Alors qu’on commémore le second conflit mondial, Serge Fino revient sur le premier en 14 avec le destin d’un de ces hommes, futur Poilu, qui va partir au front en août 14. Jules Matrat, une trilogie, va être le fil rouge qui montrera la vie, la mort de ces 8 millions de soldats mobilisés en quatre ans. Rien qu’en août 14 il y aura 24 000 tués. Matrat, c’est son quotidien, arraché à sa terre de Haute-Loire, qu’on suit. Banal presque mais avec la mort qui rode en permanence. Fino (L’Or des marées) a adapté en BD le roman de Charles Exbrayat.

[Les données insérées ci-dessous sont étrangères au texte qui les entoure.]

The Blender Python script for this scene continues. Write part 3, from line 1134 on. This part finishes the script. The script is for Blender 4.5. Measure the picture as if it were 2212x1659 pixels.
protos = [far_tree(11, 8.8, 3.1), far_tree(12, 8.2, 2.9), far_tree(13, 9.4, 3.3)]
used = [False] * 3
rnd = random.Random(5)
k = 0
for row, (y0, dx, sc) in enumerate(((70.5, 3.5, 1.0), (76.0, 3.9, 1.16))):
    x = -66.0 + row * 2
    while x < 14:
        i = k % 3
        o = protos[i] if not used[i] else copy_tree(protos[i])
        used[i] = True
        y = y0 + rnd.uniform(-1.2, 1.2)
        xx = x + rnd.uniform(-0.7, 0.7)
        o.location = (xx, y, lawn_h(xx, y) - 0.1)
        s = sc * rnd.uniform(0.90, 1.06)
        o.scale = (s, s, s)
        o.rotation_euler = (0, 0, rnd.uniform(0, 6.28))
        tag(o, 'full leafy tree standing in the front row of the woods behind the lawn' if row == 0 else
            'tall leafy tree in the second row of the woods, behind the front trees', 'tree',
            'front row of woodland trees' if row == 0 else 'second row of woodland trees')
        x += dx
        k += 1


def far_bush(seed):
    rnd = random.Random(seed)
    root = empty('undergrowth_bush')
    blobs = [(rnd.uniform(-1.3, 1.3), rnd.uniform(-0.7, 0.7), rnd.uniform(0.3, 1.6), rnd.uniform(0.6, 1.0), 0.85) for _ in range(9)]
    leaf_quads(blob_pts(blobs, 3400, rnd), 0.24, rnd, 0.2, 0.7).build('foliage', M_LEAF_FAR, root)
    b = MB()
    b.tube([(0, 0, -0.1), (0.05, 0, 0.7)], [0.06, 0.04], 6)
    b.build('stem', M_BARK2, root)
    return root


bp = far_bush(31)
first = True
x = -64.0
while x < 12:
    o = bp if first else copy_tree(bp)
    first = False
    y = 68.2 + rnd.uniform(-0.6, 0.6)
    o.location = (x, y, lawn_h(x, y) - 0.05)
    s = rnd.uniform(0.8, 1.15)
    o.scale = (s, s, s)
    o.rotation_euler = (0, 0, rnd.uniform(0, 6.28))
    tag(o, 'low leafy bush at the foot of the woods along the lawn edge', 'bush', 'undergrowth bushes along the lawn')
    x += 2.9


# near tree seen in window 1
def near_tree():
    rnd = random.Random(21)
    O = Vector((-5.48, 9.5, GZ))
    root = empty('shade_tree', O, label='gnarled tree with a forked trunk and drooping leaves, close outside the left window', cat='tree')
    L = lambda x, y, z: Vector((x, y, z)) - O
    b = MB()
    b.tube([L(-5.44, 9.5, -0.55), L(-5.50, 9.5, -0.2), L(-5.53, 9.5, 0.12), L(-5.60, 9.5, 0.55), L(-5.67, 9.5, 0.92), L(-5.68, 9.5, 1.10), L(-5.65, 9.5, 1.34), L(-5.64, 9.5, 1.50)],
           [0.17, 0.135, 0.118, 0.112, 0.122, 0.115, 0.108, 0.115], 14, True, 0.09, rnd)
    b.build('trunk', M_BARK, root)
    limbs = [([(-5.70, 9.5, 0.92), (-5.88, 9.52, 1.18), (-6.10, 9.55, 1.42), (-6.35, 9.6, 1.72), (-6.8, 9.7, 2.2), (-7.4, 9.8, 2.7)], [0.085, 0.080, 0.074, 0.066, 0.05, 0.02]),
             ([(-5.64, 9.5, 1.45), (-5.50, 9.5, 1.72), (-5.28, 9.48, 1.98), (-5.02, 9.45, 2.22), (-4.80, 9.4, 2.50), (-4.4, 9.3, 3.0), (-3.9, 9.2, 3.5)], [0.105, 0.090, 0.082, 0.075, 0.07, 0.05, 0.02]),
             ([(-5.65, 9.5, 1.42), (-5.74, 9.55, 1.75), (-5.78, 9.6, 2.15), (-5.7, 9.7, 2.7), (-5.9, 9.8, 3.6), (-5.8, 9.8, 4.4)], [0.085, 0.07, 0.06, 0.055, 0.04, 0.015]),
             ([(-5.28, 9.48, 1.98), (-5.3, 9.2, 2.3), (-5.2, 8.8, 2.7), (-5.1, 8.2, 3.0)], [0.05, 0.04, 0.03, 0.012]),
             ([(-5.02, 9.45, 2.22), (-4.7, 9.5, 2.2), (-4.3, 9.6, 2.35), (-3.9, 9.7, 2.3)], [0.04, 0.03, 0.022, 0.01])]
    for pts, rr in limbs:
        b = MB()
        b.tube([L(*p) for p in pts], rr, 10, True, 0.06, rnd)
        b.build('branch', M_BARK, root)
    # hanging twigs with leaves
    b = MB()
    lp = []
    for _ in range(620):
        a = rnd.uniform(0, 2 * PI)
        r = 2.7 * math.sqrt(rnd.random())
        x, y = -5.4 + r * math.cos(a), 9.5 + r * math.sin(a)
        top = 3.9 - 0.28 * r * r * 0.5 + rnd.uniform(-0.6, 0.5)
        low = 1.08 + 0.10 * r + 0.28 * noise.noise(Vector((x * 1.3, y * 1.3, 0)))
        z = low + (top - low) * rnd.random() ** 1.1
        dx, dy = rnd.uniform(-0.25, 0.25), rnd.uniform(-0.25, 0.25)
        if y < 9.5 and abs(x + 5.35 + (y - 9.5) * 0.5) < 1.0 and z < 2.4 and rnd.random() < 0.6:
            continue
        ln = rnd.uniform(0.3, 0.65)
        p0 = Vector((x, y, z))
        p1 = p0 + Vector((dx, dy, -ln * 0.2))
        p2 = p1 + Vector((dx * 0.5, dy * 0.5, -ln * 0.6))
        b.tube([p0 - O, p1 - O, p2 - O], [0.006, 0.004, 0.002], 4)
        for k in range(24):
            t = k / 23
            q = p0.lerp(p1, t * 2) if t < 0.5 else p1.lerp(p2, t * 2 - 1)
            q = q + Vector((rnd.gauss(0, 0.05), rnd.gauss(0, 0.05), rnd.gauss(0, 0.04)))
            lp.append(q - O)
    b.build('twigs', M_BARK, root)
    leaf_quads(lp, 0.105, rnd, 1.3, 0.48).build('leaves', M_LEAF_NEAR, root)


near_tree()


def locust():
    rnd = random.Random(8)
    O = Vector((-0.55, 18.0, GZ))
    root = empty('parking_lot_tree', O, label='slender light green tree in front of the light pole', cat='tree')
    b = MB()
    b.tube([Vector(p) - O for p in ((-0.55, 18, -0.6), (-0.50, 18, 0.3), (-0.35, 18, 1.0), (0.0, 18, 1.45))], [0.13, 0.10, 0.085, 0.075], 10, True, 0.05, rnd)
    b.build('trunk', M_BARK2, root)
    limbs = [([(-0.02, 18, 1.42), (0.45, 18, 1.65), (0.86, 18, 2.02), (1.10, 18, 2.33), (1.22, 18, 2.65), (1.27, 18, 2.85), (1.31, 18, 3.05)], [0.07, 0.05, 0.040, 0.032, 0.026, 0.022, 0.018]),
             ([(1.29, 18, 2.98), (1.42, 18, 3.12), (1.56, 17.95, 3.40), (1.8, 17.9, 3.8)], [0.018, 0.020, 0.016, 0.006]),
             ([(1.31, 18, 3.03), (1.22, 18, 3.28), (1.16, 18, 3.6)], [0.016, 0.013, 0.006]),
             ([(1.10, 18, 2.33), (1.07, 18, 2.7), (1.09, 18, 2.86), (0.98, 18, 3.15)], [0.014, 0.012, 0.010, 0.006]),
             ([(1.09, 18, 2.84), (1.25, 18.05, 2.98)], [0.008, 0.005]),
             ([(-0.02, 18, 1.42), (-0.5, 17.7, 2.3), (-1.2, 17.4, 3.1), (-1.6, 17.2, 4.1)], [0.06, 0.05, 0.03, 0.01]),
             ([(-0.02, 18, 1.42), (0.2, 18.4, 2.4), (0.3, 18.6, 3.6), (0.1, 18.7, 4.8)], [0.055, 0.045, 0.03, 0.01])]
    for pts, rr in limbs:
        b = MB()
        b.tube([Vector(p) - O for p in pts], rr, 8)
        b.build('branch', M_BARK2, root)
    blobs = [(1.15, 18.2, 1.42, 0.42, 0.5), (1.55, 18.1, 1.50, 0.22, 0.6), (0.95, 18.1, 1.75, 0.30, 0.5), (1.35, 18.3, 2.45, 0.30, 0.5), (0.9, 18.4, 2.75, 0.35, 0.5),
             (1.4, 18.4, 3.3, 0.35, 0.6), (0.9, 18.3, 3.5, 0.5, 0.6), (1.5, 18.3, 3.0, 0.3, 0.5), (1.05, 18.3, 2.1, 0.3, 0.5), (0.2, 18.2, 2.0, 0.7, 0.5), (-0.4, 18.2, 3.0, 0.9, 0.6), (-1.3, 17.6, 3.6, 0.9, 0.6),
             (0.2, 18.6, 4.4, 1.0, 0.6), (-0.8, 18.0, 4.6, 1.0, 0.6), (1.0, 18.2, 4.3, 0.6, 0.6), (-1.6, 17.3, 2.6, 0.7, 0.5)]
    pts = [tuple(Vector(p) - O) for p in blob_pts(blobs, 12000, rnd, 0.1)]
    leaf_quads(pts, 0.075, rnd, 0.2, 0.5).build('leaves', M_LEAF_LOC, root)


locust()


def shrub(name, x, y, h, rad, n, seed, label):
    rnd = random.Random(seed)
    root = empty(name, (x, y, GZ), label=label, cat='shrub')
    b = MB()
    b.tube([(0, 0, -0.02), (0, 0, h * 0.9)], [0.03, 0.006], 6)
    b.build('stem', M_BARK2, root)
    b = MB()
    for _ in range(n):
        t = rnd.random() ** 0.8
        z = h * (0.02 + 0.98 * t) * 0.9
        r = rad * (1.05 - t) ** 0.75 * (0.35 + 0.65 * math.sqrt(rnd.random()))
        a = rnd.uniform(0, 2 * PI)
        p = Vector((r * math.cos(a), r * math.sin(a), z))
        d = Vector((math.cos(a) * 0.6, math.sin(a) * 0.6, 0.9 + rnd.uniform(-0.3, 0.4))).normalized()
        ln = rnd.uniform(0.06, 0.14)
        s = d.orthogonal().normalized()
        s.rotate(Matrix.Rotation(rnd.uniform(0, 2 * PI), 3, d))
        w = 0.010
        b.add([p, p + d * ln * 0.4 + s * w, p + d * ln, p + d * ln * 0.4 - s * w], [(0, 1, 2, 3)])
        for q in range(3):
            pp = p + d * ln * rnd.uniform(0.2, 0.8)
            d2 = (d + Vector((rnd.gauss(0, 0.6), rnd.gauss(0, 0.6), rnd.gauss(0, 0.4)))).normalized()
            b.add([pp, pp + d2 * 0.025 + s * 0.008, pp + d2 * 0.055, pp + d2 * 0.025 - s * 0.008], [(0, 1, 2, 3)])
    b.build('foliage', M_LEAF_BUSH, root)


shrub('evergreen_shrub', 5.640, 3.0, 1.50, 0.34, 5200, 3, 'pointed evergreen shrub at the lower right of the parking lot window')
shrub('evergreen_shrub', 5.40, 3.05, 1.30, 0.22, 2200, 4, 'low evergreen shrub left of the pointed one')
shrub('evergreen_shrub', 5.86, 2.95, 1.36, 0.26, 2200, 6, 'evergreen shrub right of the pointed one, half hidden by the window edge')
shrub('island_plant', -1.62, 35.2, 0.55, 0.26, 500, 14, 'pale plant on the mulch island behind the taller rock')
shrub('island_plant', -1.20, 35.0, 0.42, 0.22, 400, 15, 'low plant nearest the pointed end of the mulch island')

A Chervagne le tocsin résonne en ce mois d’août 1914. Le feu dans une ferme ? Jules Matrat rencontre Marius. Le tocsin a sonné la guerre, la mobilisation générale. Contre qui ? Les Allemands bien sûr, on va reprendre l’Alsace et la Lorraine. Impossible. Jules va épouser Rose. Son père a vu les affiches. La guerre ça ne le regarde par Jules mais les Gendarmes vont distribuer les feuilles de route, le livret militaire qui va marier les hommes à l’armée. Pas le choix. Jules voit Rose. Ils sont fous au gouvernement. La guerre en pleine moisson. Uniforme garance, pluie, Jules se fait un copain Louis. Au village le maire commence à recevoir les télégrammes à transmettre aux familles des tués, un crève-cœur. Il faut remplacer le facteur qui part lui aussi à la guerre.
Une restitution simple mais on ne peut plus crédible, les souffrances, le désespoir, le deuil, les morts qui s’accumulent alors que Matrat dans les tranchées se retrouve dans les Vosges, mène sa guerre. Une ambiance lourde, pesante car très bien rendue par le très bon dessin, le découpage de Serge Fino. L’écriture est aussi riche en force, en détails comme cette veillée funèbre sans le corps, en ressenti. On pense aux Croix de Bois. Pas de héros, les copains au front, les retours en permission, des larmes et des chagrins ineffaçables, des hommes comme le dit Fino qui ne savent plus vivre. Remarquable en tout point et à méditer.